First and foremost on my list is Owlcat Games’ Pathfinder: Kingmaker, based on the adventure path of the same name. If Pillars of Eternity is the streamlined, human-friendly take on the Infinity Engine that makes reasonable adjustments for a computer game, then Kingmaker is the raw unprotected Pen and Paper monstrosity that gives you six characters, a notoriously complicated ruleset, and a punch in the face for good measure. As someone who loves the customizability of Pathfinder in the abstract, but often finds the minutiae obnoxious in actual P&P sessions, Kingmaker gives me the complexity I want, without the part where I constantly need a calculator open to keep track of all of my modifiers. It’s also an adaptation of one of Paizo’s most ambitious official adventure modules, so in addition to having the crunchy dice rolls I so desperately need, it’s also a fairly open, sandbox-y adventure with some kingdom management stuff on top. It’s really great, so… like half of the other recent RPGs on this list, I got sidetracked at some point and haven’t gotten back to it.

HEY GUYS REMEMBER HOW THEY LITERALLY MADE A NEW BALDUR'S GATE IN 2016 AND NO ONE NOTICED
HEY GUYS REMEMBER HOW THEY LITERALLY MADE A NEW BALDUR'S GATE IN 2016 AND NO ONE NOTICED

While Legend of Grimrock is slightly too early to fit onto the convenient 5 year window, its sequel came out in 2014 and thus totally counts for the purposes of this blog. I think both games are admirable, stellar attempts at recreating the Dungeon Master/Eye of the Beholder/Lands of Lore style of real-time, puzzle-heavy, strafe parades. I’m also kinda trash garbage at that exact style of game, and Grimrock 2 had the misfortune of coming out around the time my old computer was well on its way to exploding. It’s in my backlog for a reason, and like everything else in my backlog, I’ll get to it. Someday. Maybe.

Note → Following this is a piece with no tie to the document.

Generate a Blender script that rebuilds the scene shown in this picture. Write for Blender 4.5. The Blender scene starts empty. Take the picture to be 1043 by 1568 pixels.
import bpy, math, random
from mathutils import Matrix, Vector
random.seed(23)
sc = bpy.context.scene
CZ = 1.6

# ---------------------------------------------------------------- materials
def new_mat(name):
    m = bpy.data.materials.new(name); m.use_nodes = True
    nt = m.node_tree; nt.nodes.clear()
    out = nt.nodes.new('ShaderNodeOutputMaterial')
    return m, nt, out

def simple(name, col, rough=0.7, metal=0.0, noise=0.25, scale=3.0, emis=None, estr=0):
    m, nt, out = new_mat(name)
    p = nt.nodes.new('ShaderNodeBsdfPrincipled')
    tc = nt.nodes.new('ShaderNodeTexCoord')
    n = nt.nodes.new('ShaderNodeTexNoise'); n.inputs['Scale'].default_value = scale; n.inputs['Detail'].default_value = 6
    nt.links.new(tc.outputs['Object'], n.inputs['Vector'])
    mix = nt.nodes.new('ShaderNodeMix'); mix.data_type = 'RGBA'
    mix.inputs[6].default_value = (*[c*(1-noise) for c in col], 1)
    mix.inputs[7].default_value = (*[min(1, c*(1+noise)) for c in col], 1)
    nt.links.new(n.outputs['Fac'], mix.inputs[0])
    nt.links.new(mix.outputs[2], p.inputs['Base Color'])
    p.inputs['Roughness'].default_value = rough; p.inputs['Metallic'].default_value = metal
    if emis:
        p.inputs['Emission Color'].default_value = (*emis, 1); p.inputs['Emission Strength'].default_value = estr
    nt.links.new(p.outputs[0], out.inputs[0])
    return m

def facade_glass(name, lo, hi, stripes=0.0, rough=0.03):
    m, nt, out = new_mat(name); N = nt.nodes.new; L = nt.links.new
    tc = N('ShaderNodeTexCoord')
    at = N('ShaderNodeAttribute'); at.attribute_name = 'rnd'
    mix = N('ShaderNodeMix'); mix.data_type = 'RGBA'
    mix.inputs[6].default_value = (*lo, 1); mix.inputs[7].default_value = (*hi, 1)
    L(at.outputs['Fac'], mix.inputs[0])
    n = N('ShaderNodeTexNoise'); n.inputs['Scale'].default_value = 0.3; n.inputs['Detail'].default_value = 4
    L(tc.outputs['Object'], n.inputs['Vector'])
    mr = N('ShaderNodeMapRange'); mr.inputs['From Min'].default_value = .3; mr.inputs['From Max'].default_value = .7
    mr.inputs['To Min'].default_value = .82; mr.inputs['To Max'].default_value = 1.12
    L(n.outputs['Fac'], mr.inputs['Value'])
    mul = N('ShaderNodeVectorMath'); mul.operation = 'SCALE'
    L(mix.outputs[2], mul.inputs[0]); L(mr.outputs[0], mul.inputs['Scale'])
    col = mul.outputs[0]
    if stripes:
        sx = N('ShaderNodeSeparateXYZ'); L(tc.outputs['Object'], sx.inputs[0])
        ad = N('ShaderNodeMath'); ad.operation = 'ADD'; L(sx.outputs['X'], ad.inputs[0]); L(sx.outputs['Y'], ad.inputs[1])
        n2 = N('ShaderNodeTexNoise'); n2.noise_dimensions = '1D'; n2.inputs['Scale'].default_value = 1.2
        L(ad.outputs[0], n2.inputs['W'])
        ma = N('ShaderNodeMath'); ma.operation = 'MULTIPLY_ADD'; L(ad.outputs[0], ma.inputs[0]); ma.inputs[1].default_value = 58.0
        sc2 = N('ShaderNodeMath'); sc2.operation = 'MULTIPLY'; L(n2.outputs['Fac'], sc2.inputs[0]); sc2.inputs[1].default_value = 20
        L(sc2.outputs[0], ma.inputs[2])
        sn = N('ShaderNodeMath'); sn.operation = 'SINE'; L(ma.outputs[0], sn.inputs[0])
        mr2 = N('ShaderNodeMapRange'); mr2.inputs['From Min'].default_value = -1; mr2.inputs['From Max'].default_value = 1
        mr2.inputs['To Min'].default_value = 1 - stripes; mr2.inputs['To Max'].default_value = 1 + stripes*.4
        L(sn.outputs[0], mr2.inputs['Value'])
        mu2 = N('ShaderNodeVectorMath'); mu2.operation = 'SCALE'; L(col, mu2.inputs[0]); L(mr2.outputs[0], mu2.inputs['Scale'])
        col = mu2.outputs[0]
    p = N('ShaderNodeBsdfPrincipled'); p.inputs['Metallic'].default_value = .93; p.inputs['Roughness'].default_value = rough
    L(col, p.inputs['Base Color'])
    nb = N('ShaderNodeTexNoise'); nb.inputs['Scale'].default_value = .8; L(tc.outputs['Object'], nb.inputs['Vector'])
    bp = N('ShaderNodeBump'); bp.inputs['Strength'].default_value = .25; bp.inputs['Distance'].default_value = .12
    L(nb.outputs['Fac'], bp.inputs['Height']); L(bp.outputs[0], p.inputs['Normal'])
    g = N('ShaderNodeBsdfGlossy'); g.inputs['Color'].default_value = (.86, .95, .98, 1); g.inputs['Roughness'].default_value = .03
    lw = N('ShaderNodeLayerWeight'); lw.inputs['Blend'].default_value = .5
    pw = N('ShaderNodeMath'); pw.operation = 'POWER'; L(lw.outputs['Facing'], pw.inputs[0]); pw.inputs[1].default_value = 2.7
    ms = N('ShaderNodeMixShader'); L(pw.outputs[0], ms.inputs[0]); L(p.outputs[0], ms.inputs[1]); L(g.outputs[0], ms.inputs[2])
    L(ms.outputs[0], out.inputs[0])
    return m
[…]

Baldur's Gate: Siege of Dragonspear is the weirdest fucking shit and I still cannot get over how little anyone talked about it outside of a bunch of idiots angry that it acknowledges the existence of trans people. It's a goddamn Baldur's Gate midquel/reunion special a good 15 years after Throne of Bhaal that tries to bridge between the first and second game from the people responsible for the Enhanced Editions of all the Infinity Engine games. The most insane thing is that it's honestly far more successful at that than it has any right to be.

I could keep going for a while, but I’m already pressing up on 2500 words, which I feel like is a good sign that I should stop. If I missed anything egregious, feel free to let me know. If you agree or disagree with my very hot takes, feel free to let me know. Politely. If you want to point out how few of the games presented in this blog I've actually played to completion... fair enough. Finally, I’d like to thank everyone who’s encouraged or inspired my writing over the last 10 years. I dunno how many of you are left ‘round these parts, but thank you. Oh! And a happy 11th anniversary to Giant Bomb on top of that!